Microscope

Background

I made this to try out the popular UVPackmaster 3 add-on for Blender with a complex hard-surface model. I wanted to see how quickly I could unwrap and bake using this add-on.

The add-on made it possible for me to make quick modifications to my already UV mapped model without having to worry about messing up existing islands, texel density, or wasting time manually organizing islands (because the built-in packer in Blender sucks).

Software used

  • Blender
  • Gimp

Process

I used the actual microscope (which I bought in college) as a reference to create the high poly model. Then I created the low poly and uv mapped it by manually creating seams, unwrapping and scaling islands for the most prominent parts of the mesh, and auto unwrapping the rest. I used the add-on to specify island groups that I wished to maintain scale in order to maximize texel density where I planned on adding text.

Optimizations

My only optimization goal for this project was to keep the poly count low and to only use a single material.
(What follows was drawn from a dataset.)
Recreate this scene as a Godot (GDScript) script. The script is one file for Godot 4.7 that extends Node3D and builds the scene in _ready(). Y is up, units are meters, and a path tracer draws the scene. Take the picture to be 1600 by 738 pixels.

The final asset has 7,669 verts (4834 merged) or 9,051 triangles after exporting to GLTF format with a single material that has diffuse, normal map, and a single metallic/roughness channel packed texture.

This type of prop wouldn't get very close to the camera in most games except maybe in VR, so as a simple background prop, I could probably ditch the normal map altogether and significantly lower vertex count. The lighting components under the bed could be simplified since the player likely won't get close enough to notice. I would also redo the UV map, significantly reducing the number of islands.